Walking through the gallery on opening night, it was almost surreal to come across the iconic writer Salman Rushdie examining these paintings thoughtfully. This too could have been a moment frozen in time, a painting, a still life about stories and story-tellers, about how past and present blend together as we move into the future.
(C) Lavina Melwani
(This article first appeared in Housecalls Magazine)
The New Patrons: The White Mughals
“The Boston-born Sir David Ochterlony was twice British Resident (or ambassador) at the Mughal court in Delhi, and liaised with the Emperors Shah Alam and Akbar II. He was born in Boston, where his family fought with the losing British loyalists, and moved to India in 1777 after thePatriot victory at Yorktown. With his fondness for huqqas, nautch girls, and Indian costumes, Ochterlony cut a lively figure, amazing Bishop Reginald Heber, the Anglican primate of Calcutta, by receiving him sitting on a divan wearing a Hindustanijama and a turban, all the while being fanned by servants holding a peacock-feather fan (pankha).
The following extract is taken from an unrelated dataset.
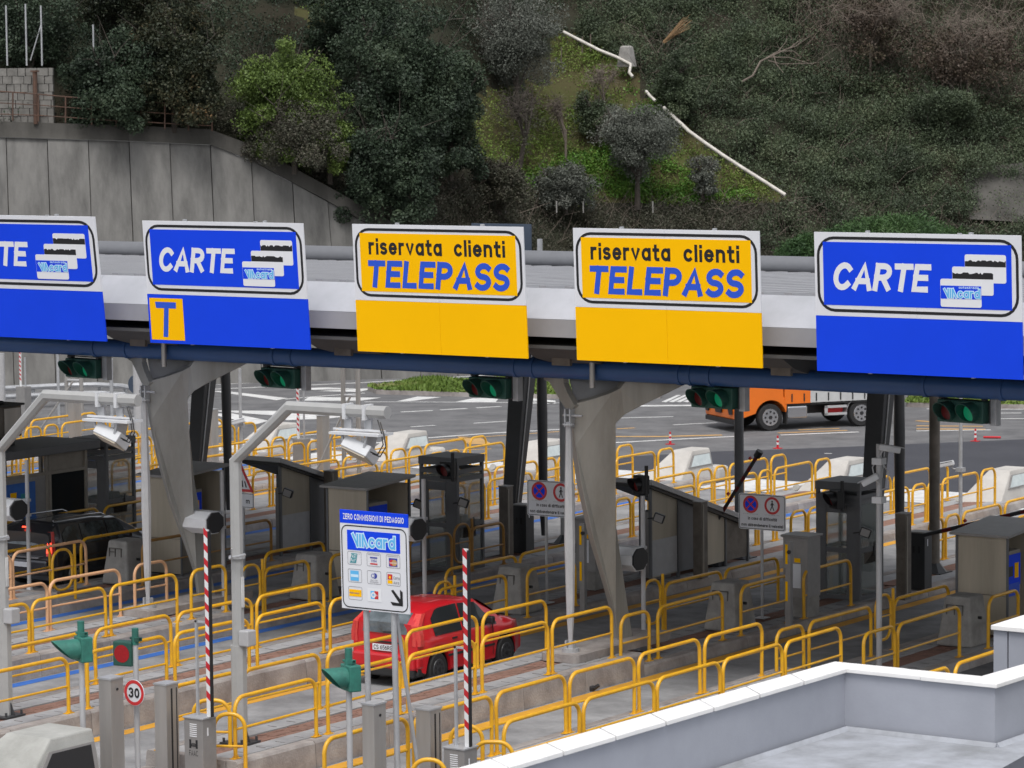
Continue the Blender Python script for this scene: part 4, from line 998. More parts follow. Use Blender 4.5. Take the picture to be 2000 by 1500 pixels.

To one side of Ochterlony’s own tent, wrote Heber, was the red silk harem (shamiana) where his women slept.
Ochterlony’s cortege, which the bishop later spotted on the move through the country of Rajputana, was equally remarkable: “There was a considerablenumber of horses, elephants, palanquins and covered carriages,” wrote Heber. According to Delhi gossip, Ochterlony had no fewer than thirteen Indian wives; every evening during his years in Delhi he was said to have taken all thirteen on a promenade between the walls of the Red Fort and the river bank, each wife on her own elephant. Yet Ochterlony, like many figures of his age, lived a double life. By night, he lived in Mughal style with his Mughal wives, as seen in his celebrated image on view here, dressed in turban and kurta pajamas watching his dancing girls. Yet by day he upheld the prestige of the Company, fighting with distinction in the Anglo-Maratha war of 1803–5, and the Nepal War of 1815, as well as playing a prominent role in the Company’s political service.”
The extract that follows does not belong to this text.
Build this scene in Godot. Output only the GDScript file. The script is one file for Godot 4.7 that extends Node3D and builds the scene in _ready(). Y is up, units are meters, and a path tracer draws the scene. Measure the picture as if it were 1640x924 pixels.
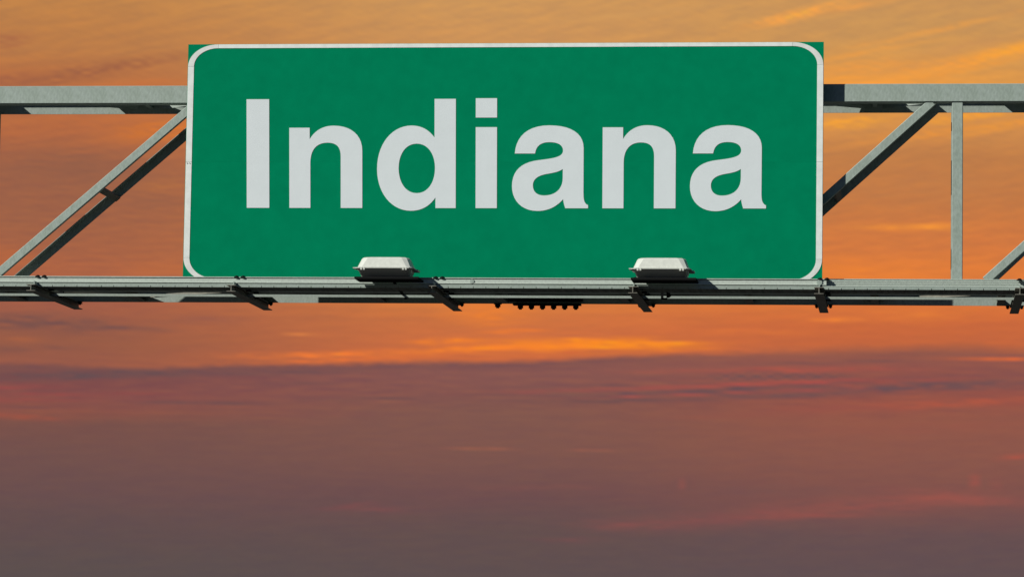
extends Node3D
# A green highway sign lettered INDIANA-style on a galvanised box-truss gantry against a sunset sky.
# x runs along the gantry, y is up, z points from the sign towards the traffic; z = 0 is the face of the sign.

var steel: StandardMaterial3D
var steel_b: StandardMaterial3D
var dull: StandardMaterial3D
var dark: StandardMaterial3D

# ------------------------------------------------------------------ naming
func put(node: Node3D, called: String, parent: Node = self) -> Node3D:
	var used := 0
	var nm := called
	while parent.has_node(nm):
		used += 1
		nm = "%s_%03d" % [called, used]
	node.name = nm
	parent.add_child(node, true)
	return node

func thing(called: String, label: String, category: String, at := Vector3.ZERO, group := "") -> Node3D:
	var o := Node3D.new()
	put(o, called)
	o.position = at
	o.set_meta("label", label)
	o.set_meta("category", category)
	if group:
		o.set_meta("group", group)
	return o

func part(called: String, m: Mesh, mat: Material, parent: Node, at := Vector3.ZERO) -> MeshInstance3D:
	var o := MeshInstance3D.new()
	o.mesh = m
	o.material_override = mat
	o.position = at
	put(o, called, parent)
	return o

# ------------------------------------------------------------------ shapes
func begin() -> SurfaceTool:
	var st := SurfaceTool.new()
	st.begin(Mesh.PRIMITIVE_TRIANGLES)
	st.set_smooth_group(-1)
	return st

func finish(st: SurfaceTool) -> ArrayMesh:
	st.generate_normals()
	return st.commit()

func tri(st: SurfaceTool, a: Vector3, b: Vector3, c: Vector3, out: Vector3) -> void:
	st.add_vertex(a)
	if (c - a).cross(b - a).dot(out) >= 0.0:
		st.add_vertex(b)
		st.add_vertex(c)
	else:
		st.add_vertex(c)
		st.add_vertex(b)

func quad(st: SurfaceTool, a: Vector3, b: Vector3, c: Vector3, d: Vector3, out: Vector3) -> void:
	tri(st, a, b, c, out)
	tri(st, a, c, d, out)

# A straight member: the profile (x towards d cross u, y along u) swept from a to b.
func bar(st: SurfaceTool, profile: PackedVector2Array, a: Vector3, b: Vector3, u: Vector3) -> void:
	var d := (b - a).normalized()
	var up := (u - d * u.dot(d)).normalized()
	var s := d.cross(up)
	var p := profile.duplicate()
	if Geometry2D.is_polygon_clockwise(p):
		p.reverse()
	var n := p.size()
	for i in n:
		var q: Vector2 = p[i]
		var r: Vector2 = p[(i + 1) % n]
		var e := r - q
		var out := s * e.y - up * e.x
		quad(st, a + s * q.x + up * q.y, a + s * r.x + up * r.y, b + s * r.x + up * r.y, b + s * q.x + up * q.y, out)
	var idx := Geometry2D.triangulate_polygon(p)
	for k in range(0, idx.size(), 3):
		var t := [p[idx[k]], p[idx[k + 1]], p[idx[k + 2]]]
		tri(st, a + s * t[0].x + up * t[0].y, a + s * t[1].x + up * t[1].y, a + s * t[2].x + up * t[2].y, -d)
		tri(st, b + s * t[0].x + up * t[0].y, b + s * t[1].x + up * t[1].y, b + s * t[2].x + up * t[2].y, d)

func member(profile: PackedVector2Array, a: Vector3, b: Vector3, u: Vector3) -> ArrayMesh:
	var st := begin()
	bar(st, profile, a, b, u)
	return finish(st)

func rect(w: float, h: float, c := 0.0) -> PackedVector2Array:
	var x := w / 2
	var y := h / 2
	if c <= 0.0:
		return PackedVector2Array([Vector2(-x, -y), Vector2(x, -y), Vector2(x, y), Vector2(-x, y)])
	return PackedVector2Array([Vector2(-x + c, -y), Vector2(x - c, -y), Vector2(x, -y + c), Vector2(x, y - c), Vector2(x - c, y), Vector2(-x + c, y), Vector2(-x, y - c), Vector2(-x, -y + c)])

# Channel with its web at x = 0 and its flanges towards dir; the outer corners are eased.
func channel(h: float, f: float, t: float, dir: float) -> PackedVector2Array:
	var y := h / 2
	var c := minf(t * 0.6, 0.006)
	var p := PackedVector2Array([Vector2(c, -y), Vector2(f, -y), Vector2(f, -y + t), Vector2(t, -y + t), Vector2(t, y - t), Vector2(f, y - t), Vector2(f, y), Vector2(c, y), Vector2(0, y - c), Vector2(0, -y + c)])
	for i in p.size():
		p[i].x *= dir
	return p

# Angle: upright leg at x = 0, level leg along the top (or the bottom) towards dir.
func angle(h: float, f: float, t: float, dir: float, on_top := true) -> PackedVector2Array:
	var y := h / 2
	var p := PackedVector2Array([Vector2(0, -y), Vector2(t, -y), Vector2(t, y - t), Vector2(f, y - t), Vector2(f, y), Vector2(0, y)])
	for i in p.size():
		p[i].x *= dir
		if not on_top:
			p[i].y *= -1
	return p

func i_section(w: float, h: float, t: float, web: float) -> PackedVector2Array:
	var x := w / 2
	var y := h / 2
	var g := web / 2
	return PackedVector2Array([Vector2(-x, -y), Vector2(x, -y), Vector2(x, -y + t), Vector2(g, -y + t), Vector2(g, y - t), Vector2(x, y - t), Vector2(x, y), Vector2(-x, y), Vector2(-x, y - t), Vector2(-g, y - t), Vector2(-g, -y + t), Vector2(-x, -y + t)])

func round_section(r: float, n := 12) -> PackedVector2Array:
	var p := PackedVector2Array()
	for i in n:
		p.append(Vector2.from_angle(TAU * i / n) * r)
	return p

func box(st: SurfaceTool, c: Vector3, size: Vector3, e := 0.0) -> void:
	bar(st, rect(size.z, size.y, e), c - Vector3(size.x / 2, 0, 0), c + Vector3(size.x / 2, 0, 0), Vector3.UP)

func box_mesh(c: Vector3, size: Vector3, e := 0.0) -> ArrayMesh:
	var st := begin()
	box(st, c, size, e)
	return finish(st)

# Bolt with a hexagon head and a washer, along axis from its seat.
func bolt_mesh(axis: Vector3, r: float, h: float) -> ArrayMesh:
	var st := begin()
	var u := Vector3.RIGHT if absf(axis.x) < 0.5 else Vector3.UP
	bar(st, round_section(r * 1.35, 14), Vector3.ZERO, axis * 0.006, u)
	bar(st, round_section(r, 6), axis * 0.006, axis * h * 0.72, u)
	bar(st, round_section(r * 0.55, 8), axis * h * 0.72, axis * h, u)
	return finish(st)

# ------------------------------------------------------------------ materials
func noise_tex(seed_: int, freq: float, lo: Color, hi: Color, octaves := 4, mid := 0.5, spread := 0.5) -> NoiseTexture2D:
	var n := FastNoiseLite.new()
	n.seed = seed_
	n.frequency = freq
	n.fractal_octaves = octaves
	n.noise_type = FastNoiseLite.TYPE_SIMPLEX_SMOOTH
	var g := Gradient.new()
	g.set_color(0, lo)
	g.set_offset(0, clampf(mid - spread, 0, 1))
	g.set_color(1, hi)
	g.set_offset(1, clampf(mid + spread, 0, 1))
	var t := NoiseTexture2D.new()
	t.width = 512
	t.height = 512
	t.seamless = true
	t.noise = n
	t.color_ramp = g
	return t

func mat(lin: Color, rough: float, metal := 0.0, tex: Texture2D = null, scale := Vector3.ONE, detail: Texture2D = null) -> StandardMaterial3D:
	var m := StandardMaterial3D.new()
	m.albedo_color = lin.linear_to_srgb()
	m.roughness = rough
	m.metallic = metal
	if tex:
		m.albedo_texture = tex
		m.uv1_triplanar = true
		m.uv1_world_triplanar = true
		m.uv1_scale = scale
	if detail:
		m.detail_enabled = true
		m.detail_albedo = detail
		m.detail_blend_mode = BaseMaterial3D.BLEND_MODE_MUL
		m.detail_uv_layer = BaseMaterial3D.DETAIL_UV_1
	return m

func grey(v: float) -> Color:
	return Color(v, v, v)

# ------------------------------------------------------------------ sky
var cirrus := FastNoiseLite.new()
var warp := FastNoiseLite.new()
var fine := FastNoiseLite.new()
var streaks := []

func hue(r: float, g: float, b: float) -> Color:
	return Color(r / 255.0, g / 255.0, b / 255.0)

func ramp(stops: Array) -> Gradient:
	var g := Gradient.new()
	var at := PackedFloat32Array()
	var cs := PackedColorArray()
	for s in stops:
		at.append(s[0] / 20.0)
		cs.append(s[1])
	g.offsets = at
	g.colors = cs
	return g

# A wisp of cloud: where it lies (degrees round, degrees up), its half length and half thickness, tilt, colour and strength.
func wisp(az: float, el: float, half: float, thick: float, tilt: float, c: Color, amt: float) -> void:
	streaks.append([az, el, half, thick, tilt, c, amt])

var west: Gradient
var middle: Gradient
var north: Gradient
var far_side: Gradient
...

(Source: Princes and Painters in Mughal Delhi)
The Last Atelier – Caught between two Worlds
Ghulam Ali Khan (active 1817–55)
The last great atelier of Mughal painting revolved around the family of one man, Ghulam Ali Khan. The artist described himself in an inscription on one of his most celebrated pictures, as “the hereditary slave of the dynasty, Ghulam Ali Khan the portraitist, resident at Shahjahanabad.” Elsewhere he signs himself simply “His Majesty’s Painter.”
Although Ghulam Ali Khan’s family were very proud of their status as hereditary painters to the Mughal throne, the truth was slightly more complex. The Mughal court no longer had sufficient funds to retain Ghulam Ali Khan exclusively, and to survive the painter had to moonlight as an architectural and portrait painter to several other members of Delhi’s high society made up of European officers, influential chieftains, and other regional rulers.
These included the Nawab of Jhajjar, who Ghulam Ali Khan painted astride his pet tiger. The painter also worked for several British patrons, including the Rajput-Scottish mercenary James Skinner and for British Residents at the Mughal court including William Fraser, who became the painter’s principal patron by the 1830’s. As Fraser’s purchasing power gradually eclipsed that of the Emperor, Ghulam Ali Khan and his family worked on the Fraser Album, the supreme masterpiece of the period.
In addition to Ghulam Ali Khan, we know of other members of the family who produced remarkable work in this period. The oldest, Ghulam Murtaza Khan, was the court painter of the penultimate Mughal Emperor Akbar II. He continued to work in the refined style of the seventeenth-century—his figures display a restrained naturalism reminiscent of the formality of compositions during the reign of Shah Jahan. The painter according to descendants was related to Ghulam Ali Khan, and was perhaps his father.
Another painter, Faiz Ali Khan who is the painter of two stunning group portraits on display here, was almost certainly Ghulam Ali’s brotherand with his son worked on architectural renderings for the British Resident, Thomas Metcalfe. Finally, Mazhar Ali Khan, a close relation, was primarily an architectural painter who produced the commissions from the last atelier including the great Delhi panorama for Metcalfe on view in this gallery.
(Source: Princes and Painters in Mughal Delhi)
The Fraser Album of William Fraser (1784-1835)
When the wife of the new British commander in chief in India visited Delhi in 1810, she was horrified by what she saw there. It was not just the British Resident at the Mughal court, Sir David Ochterlony, who had “gone native,” she reported; his two assistants were even worse: “They both wear immense whiskers, and neither will eat beef or pork, being as much Hindoos as Christians.”
One of these men, William Fraser, a Persian scholar from Inverness who went on himself to become Resident at the Mughal court and lived in Delhi for three decades, made perhaps the most interesting journey of any British figure of the period, transforming himself from an self-exiled Scottish landowner to a White Mughal with an Indian family, a private army, and close relationships with some the most interesting artistic, theological, and political figures of the period.
Fraser became a crucial figure in Delhi’s artistic development: the Fraser Album, which he commissioned, was the landmark masterpiece of the period and its portraits of soldiers, noblemen, holy men, dancing girls, and villagers, as well as his staff and his bodyguards, are unparalleled in Indian art. Particularly remarkable are the images the Fraser Album contains of the village of Rania, some of which are on view here. Rania was home to Fraser’s mistress, Amiban, and his two Anglo-Indian sons, and daughter. Fraser’s connection to the village means that there is an intimacy here quite unlike the usual colonial commissions. The wild-looking and handsome villagers, superbly painted with a realist flourish by a master portraitist, were intimately known by Fraser, and formed part of his circle of acquaintances—as he wrote himself, the images recorded “recollections that never can leave my heart.”